This Party

16 April 2009

Suck It Rendell

I ranted about this on Facebook, but it's worth ranting in public too. Rendell wants to

1) Allow municipalities to enact their own gun laws. This is old hat for him, and the Assembly soundly cracked his idea over the head last time. Frankly, it would be asinine to have only limited uniformity in gun laws across the state. Right now one can find and know the laws and abide. What happens when a person travels halfway across the state and every single township, borough, and city they pass through has its own rules, all hard to find and written as well as half the local laws I've ever seen? (My last township's income tax form says that people do not need to file a tax return unless they have income. It next says that everyone without income needs to file a tax return. Then it reminds us that people required to file will be fined $500 if they do not file. It's almost as sensible as the Georgia state income tax form that-- I kid you not-- said to "add or subtract" one line from another.) It just would not work. Did you just have a fender bender in a town that allows only unloaded weapons in cars? Oops! You should have run into that guy in the last town back instead, to keep yourself out of jail. Want to prevent people from traveling with their handguns? You would need to pay off only a few city council people in cities with interstate crossings to ban non-residents from transporting guns there instead of just paying off half plus one of the legislature to go DC on us. That sort of thing can't happen if the rules are uniform.

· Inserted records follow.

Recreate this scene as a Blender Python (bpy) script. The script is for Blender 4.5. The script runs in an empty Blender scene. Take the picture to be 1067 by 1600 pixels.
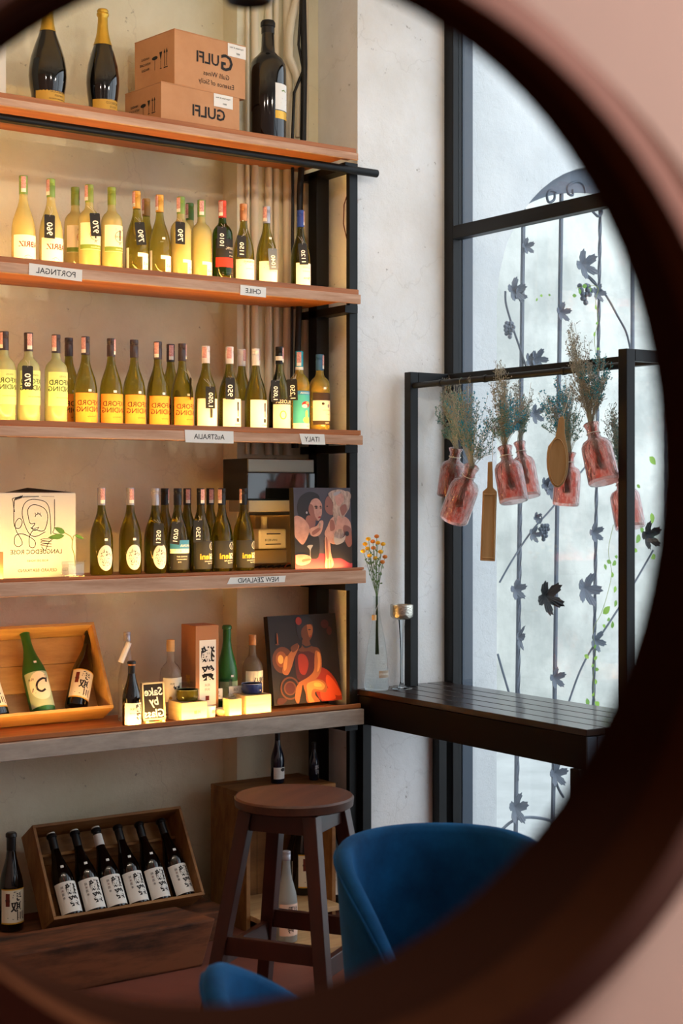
import bpy, math, random
from mathutils import Vector, Matrix
PI = math.pi
random.seed(7)
sc = bpy.context.scene
col = sc.collection
# ------------------------------------------------------------------ camera
YAW = math.radians(34.9); SN, CS = math.sin(YAW), math.cos(YAW); CAMZ = 1.65; FP = 2400.0
cd = bpy.data.cameras.new('camera'); cam = bpy.data.objects.new('camera', cd); col.objects.link(cam)
cam.location = (0, 0, CAMZ); cam.rotation_euler = (PI/2, 0, -YAW)
cd.sensor_width = 36; cd.lens = FP/1600*36; cd.shift_y = -25/1600; cd.clip_start = .05
cd.dof.use_dof = True; cd.dof.focus_distance = 5.75; cd.dof.aperture_fstop = 4.8
sc.camera = cam
# ------------------------------------------------------------------ sky, lights, exposure
w = bpy.data.worlds.new('overcast_sky'); sc.world = w; w.use_nodes = True
bg = w.node_tree.nodes['Background']
bg.inputs[0].default_value = (.86, .93, 1.0, 1); bg.inputs[1].default_value = 2.6
vs = sc.view_settings
vs.view_transform = 'Standard'; vs.look = 'None'; vs.gamma = 1; vs.use_curve_mapping = False; vs.exposure = 0.15
LED_POWER = 98.0; NEAR_POWER = 170.0
sc.cycles.use_denoising = True; sc.cycles.max_bounces = 10; sc.cycles.transmission_bounces = 8
sc.cycles.transparent_max_bounces = 12; sc.cycles.diffuse_bounces = 4; sc.cycles.glossy_bounces = 4
sc.cycles.sample_clamp_indirect = 6.0; sc.cycles.caustics_refractive = False; sc.cycles.caustics_reflective = False

def area(name, loc, rot, sx, sy, power, color):
    l = bpy.data.lights.new(name, 'AREA'); l.shape = 'RECTANGLE'; l.size = sx; l.size_y = sy
    l.energy = power; l.color = color
    o = bpy.data.objects.new(name, l); col.objects.link(o); o.location = loc; o.rotation_euler = rot; return o
# ------------------------------------------------------------------ pixel -> world (photo is 1067x1600)
def ray(u):
    t = (u-533)/FP
    return SN+CS*t, CS-SN*t
def at(u, v, Y=None, X=None):
    dx, dy = ray(u)
    s = Y/dy if Y is not None else X/dx
    return Vector((dx*s, dy*s, CAMZ+(775-v)/FP*s))
def cs(u, v, Z):                       # point at camera depth Z
    r = (u-533)/FP*Z; return Vector((Z*SN+r*CS, Z*CS-r*SN, CAMZ+(775-v)/FP*Z))
def onz(u, v, z):                      # point on a horizontal plane
    return cs(u, v, (CAMZ-z)*FP/(v-775))
# ------------------------------------------------------------------ materials
def lin(c):
    if isinstance(c, str):
        c = [int(c[i:i+2], 16)/255 for i in (0, 2, 4)]
    return tuple((x/12.92 if x <= .04045 else ((x+.055)/1.055)**2.4) for x in c)
MATS = {}
def mat(name, c, rough=.6, metal=0, trans=0, ior=1.45, emit=0, coat=0, spec=.5, bump=None, noise=None, alpha=1, sheen=0, sub=0):
    if name in MATS: return MATS[name]
    m = bpy.data.materials.new(name); m.use_nodes = True; nt = m.node_tree; b = nt.nodes['Principled BSDF']
    c = lin(c)
    b.inputs['Base Color'].default_value = (*c, 1); b.inputs['Roughness'].default_value = rough
    b.inputs['Metallic'].default_value = metal; b.inputs['Transmission Weight'].default_value = trans
    b.inputs['IOR'].default_value = ior; b.inputs['Coat Weight'].default_value = coat
    b.inputs['Specular IOR Level'].default_value = spec; b.inputs['Alpha'].default_value = alpha
    if sheen: b.inputs['Sheen Weight'].default_value = sheen; b.inputs['Sheen Roughness'].default_value = .4
    if emit: b.inputs['Emission Color'].default_value = (*c, 1); b.inputs['Emission Strength'].default_value = emit
    tc = None
    if noise or bump: tc = nt.nodes.new('ShaderNodeTexCoord')
    if noise:      # (color2, scale vector, amount lo, hi, detail)
        c2, scl, lo, hi = noise
        mp = nt.nodes.new('ShaderNodeMapping'); mp.inputs['Scale'].default_value = scl
        nz = nt.nodes.new('ShaderNodeTexNoise'); nz.inputs['Scale'].default_value = 1; nz.inputs['Detail'].default_value = 8
        nz.inputs['Roughness'].default_value = .65
        rp = nt.nodes.new('ShaderNodeValToRGB'); rp.color_ramp.elements[0].position = lo; rp.color_ramp.elements[1].position = hi
        rp.color_ramp.elements[0].color = (*lin(c2), 1); rp.color_ramp.elements[1].color = (*c, 1)
        nt.links.new(tc.outputs['Object'], mp.inputs[0]); nt.links.new(mp.outputs[0], nz.inputs['Vector'])
        nt.links.new(nz.outputs['Fac'], rp.inputs[0]); nt.links.new(rp.outputs[0], b.inputs['Base Color'])
    if bump:       # (scale vector, strength, distance)
        scl, st, di = bump
        mp = nt.nodes.new('ShaderNodeMapping'); mp.inputs['Scale'].default_value = scl
        nz = nt.nodes.new('ShaderNodeTexNoise'); nz.inputs['Scale'].default_value = 1; nz.inputs['Detail'].default_value = 6
        bp = nt.nodes.new('ShaderNodeBump'); bp.inputs['Strength'].default_value = st; bp.inputs['Distance'].default_value = di
        nt.links.new(tc.outputs['Object'], mp.inputs[0]); nt.links.new(mp.outputs[0], nz.inputs['Vector'])
        nt.links.new(nz.outputs['Fac'], bp.inputs['Height']); nt.links.new(bp.outputs[0], b.inputs['Normal'])
    MATS[name] = m; return m

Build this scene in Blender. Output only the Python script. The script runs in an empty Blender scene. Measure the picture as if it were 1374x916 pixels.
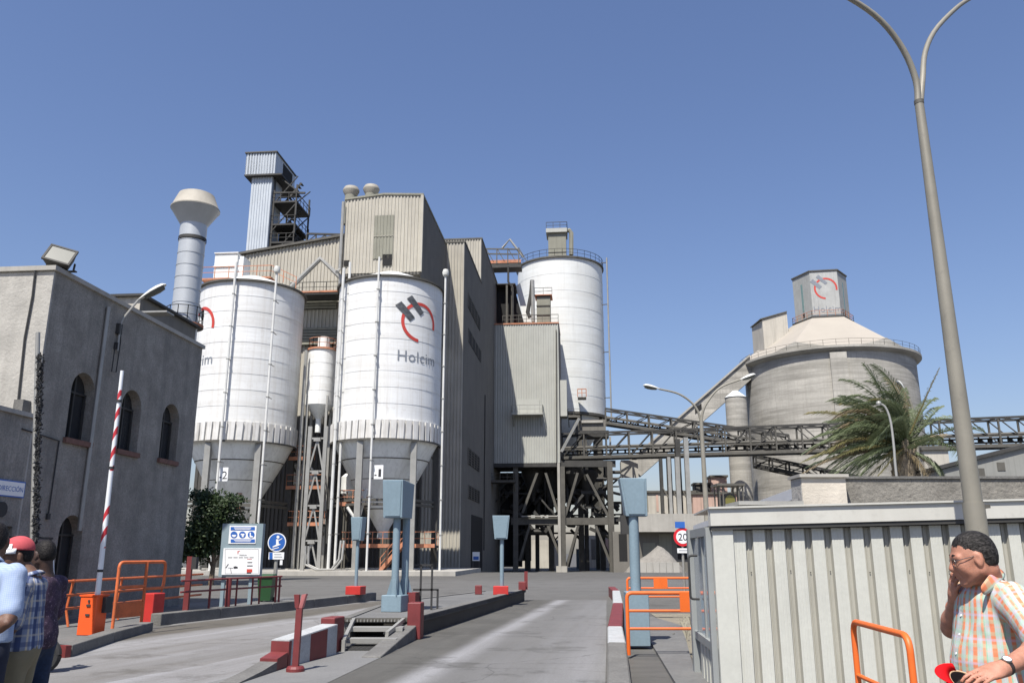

2) Ask Congress to re-enact a ban on "assault weapons." Let's look at that for moment, shall we? The federal "assault weapons" ban was a ban on a few specific models of semiautomatic firearms that looked like menacing military style weapons instead of consumer target, hunting, and defense weapons. The key here is looked like. A host of guns that work the same way-- semiautomatic actions-- were never banned. Fully automatic weapons-- the guns that actually work differently from the consumer weapons-- are already illegal among the general population under federal laws. So what exactly was the point? Yes, some police in Pittsburgh got themselves killed last week. That had nothing to do with the "AK-47" one of the shooters had. It was about police being called to a place to be ambushed. If they had been ambushed by people with swords or piano wire would we be wanting congress to outlaw knives and pianos? Or would we compromise and only outlaw knives that looked like electric knives or pianos that looked like player pianos?

I think Rendell needs to buy a clue before I am forced to buy an NRA membership.